Modification of CaO/Ca(OH)2 for Thermochemical Energy Storage

Efficient storage of thermal energy can contribute significantly to a sustainable and cost-effective energy solution. Thermochemical storage, where heat is stored as reaction enthalpy of a reversible chemical reaction, has great potential as an economic option for thermal energy store. This is especially due to the high specific storage densities associated with the chemical reaction. Suitable thermochemical storage materials are characterized by high reaction enthalpies, fast dynamics as well as cycling stability. Furthermore, sufficient heat and mass transfer through the reaction bed and within the particles is crucial. A currently investigated reaction system for application at temperatures between 400 and 600 °C is the CaO/Ca(OH)2 system, where calcium oxide (CaO) reacts in an exothermic reaction with water vapour (H2O) to calcium hydroxide (Ca(OH)2). This system has already been studied in stationary bench- and pilot-scale reactors. In order to improve the storage’s efficiency a moving bed reactor is proposed. However, due to the very fine particle size, the material is a Geldart C powder and therefore difficult to move.
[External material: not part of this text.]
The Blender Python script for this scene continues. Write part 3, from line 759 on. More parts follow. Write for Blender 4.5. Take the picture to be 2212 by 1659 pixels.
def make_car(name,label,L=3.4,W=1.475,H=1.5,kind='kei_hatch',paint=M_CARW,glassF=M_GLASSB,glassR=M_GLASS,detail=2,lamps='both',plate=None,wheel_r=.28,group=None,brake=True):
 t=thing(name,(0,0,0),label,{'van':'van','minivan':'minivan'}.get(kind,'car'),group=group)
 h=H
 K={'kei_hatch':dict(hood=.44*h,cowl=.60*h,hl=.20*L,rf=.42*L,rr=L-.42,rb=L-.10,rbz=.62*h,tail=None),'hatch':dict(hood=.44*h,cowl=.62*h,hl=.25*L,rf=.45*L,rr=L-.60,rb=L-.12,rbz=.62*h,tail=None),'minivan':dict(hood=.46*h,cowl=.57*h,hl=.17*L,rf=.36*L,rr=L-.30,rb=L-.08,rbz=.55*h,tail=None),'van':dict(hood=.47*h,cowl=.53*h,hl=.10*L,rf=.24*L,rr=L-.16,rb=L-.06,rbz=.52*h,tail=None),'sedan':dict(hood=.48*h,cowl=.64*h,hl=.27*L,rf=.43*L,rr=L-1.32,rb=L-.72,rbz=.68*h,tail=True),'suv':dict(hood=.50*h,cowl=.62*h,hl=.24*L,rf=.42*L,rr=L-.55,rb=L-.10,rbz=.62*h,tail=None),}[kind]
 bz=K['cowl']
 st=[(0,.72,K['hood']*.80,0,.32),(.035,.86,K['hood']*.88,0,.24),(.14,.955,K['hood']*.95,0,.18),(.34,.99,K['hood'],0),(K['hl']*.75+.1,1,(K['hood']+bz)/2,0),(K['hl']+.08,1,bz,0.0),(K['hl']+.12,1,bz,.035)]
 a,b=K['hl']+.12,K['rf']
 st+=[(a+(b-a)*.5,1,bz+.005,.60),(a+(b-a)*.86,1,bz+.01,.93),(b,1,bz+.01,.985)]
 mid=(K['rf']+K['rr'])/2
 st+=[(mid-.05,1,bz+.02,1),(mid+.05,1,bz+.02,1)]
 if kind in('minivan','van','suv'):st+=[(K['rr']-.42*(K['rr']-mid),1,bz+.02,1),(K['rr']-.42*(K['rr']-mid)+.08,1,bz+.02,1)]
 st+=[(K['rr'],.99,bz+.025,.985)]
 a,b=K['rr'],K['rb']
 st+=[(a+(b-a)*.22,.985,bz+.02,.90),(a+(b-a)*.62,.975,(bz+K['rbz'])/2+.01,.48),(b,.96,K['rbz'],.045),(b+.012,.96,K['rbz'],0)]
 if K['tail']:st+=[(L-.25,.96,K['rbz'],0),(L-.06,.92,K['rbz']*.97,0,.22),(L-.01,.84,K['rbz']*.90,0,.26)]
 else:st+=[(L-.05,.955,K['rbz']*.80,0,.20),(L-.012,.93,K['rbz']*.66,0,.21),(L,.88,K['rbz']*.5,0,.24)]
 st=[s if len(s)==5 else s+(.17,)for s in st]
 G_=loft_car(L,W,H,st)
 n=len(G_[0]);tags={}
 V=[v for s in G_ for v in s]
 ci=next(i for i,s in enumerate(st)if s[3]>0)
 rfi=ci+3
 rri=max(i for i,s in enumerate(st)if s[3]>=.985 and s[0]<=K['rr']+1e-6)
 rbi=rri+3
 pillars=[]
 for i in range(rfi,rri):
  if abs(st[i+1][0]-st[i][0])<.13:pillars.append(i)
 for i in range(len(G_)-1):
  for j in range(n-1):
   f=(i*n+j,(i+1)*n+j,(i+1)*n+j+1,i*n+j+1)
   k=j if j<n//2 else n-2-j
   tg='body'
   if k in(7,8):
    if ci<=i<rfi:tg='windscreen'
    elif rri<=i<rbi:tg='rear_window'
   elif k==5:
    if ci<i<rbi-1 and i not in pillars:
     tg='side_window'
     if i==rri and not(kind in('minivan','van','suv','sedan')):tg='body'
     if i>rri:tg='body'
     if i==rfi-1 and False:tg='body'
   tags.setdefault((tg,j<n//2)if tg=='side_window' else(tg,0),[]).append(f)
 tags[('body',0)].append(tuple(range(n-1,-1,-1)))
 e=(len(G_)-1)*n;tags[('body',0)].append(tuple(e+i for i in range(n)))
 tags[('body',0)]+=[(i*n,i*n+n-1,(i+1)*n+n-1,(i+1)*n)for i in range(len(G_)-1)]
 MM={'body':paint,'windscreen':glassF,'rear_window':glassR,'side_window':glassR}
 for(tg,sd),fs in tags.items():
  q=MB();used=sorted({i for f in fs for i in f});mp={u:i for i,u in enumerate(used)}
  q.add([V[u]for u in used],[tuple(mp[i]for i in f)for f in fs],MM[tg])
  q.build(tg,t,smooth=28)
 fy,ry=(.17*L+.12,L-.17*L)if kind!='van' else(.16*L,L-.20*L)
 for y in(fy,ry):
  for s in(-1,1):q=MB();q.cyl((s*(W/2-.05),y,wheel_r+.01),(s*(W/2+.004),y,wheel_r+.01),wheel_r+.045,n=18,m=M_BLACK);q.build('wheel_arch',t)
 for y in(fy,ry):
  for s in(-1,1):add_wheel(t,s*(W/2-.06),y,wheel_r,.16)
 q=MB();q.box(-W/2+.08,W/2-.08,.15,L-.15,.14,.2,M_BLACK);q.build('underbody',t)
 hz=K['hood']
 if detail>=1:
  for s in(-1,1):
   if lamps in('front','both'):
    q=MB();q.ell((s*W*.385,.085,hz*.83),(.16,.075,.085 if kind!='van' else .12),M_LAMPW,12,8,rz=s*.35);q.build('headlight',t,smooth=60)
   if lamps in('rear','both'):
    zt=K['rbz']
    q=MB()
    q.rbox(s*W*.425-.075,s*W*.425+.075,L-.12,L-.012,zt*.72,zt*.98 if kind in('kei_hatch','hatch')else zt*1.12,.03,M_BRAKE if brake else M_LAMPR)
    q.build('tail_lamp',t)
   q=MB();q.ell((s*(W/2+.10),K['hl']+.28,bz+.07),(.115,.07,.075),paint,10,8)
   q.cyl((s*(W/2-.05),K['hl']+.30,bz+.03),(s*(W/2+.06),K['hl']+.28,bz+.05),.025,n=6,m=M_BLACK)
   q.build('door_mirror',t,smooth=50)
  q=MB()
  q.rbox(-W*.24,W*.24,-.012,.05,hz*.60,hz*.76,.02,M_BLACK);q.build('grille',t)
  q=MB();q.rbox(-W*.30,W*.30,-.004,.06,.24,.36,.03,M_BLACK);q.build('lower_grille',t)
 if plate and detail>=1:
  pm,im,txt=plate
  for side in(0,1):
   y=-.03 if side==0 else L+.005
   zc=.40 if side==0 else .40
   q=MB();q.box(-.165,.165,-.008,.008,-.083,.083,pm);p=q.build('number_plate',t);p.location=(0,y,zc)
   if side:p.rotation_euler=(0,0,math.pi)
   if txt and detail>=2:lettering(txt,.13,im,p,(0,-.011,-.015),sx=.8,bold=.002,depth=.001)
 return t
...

The aim of this work is therefore to increase the particle size in order to enable the movement of the storage material without negatively affecting the material properties. To this end, different material modifications such as pelletisation, granulation of the storage material within a matrix and encapsulation with porous materials are conducted. In this contribution, the effects on the reaction behaviour are discussed. Based on important criteria for the thermochemical heat storage such as cycling stability, potential side reactions as well as impacts on the reactivity, a practical approach for further material optimization is derived.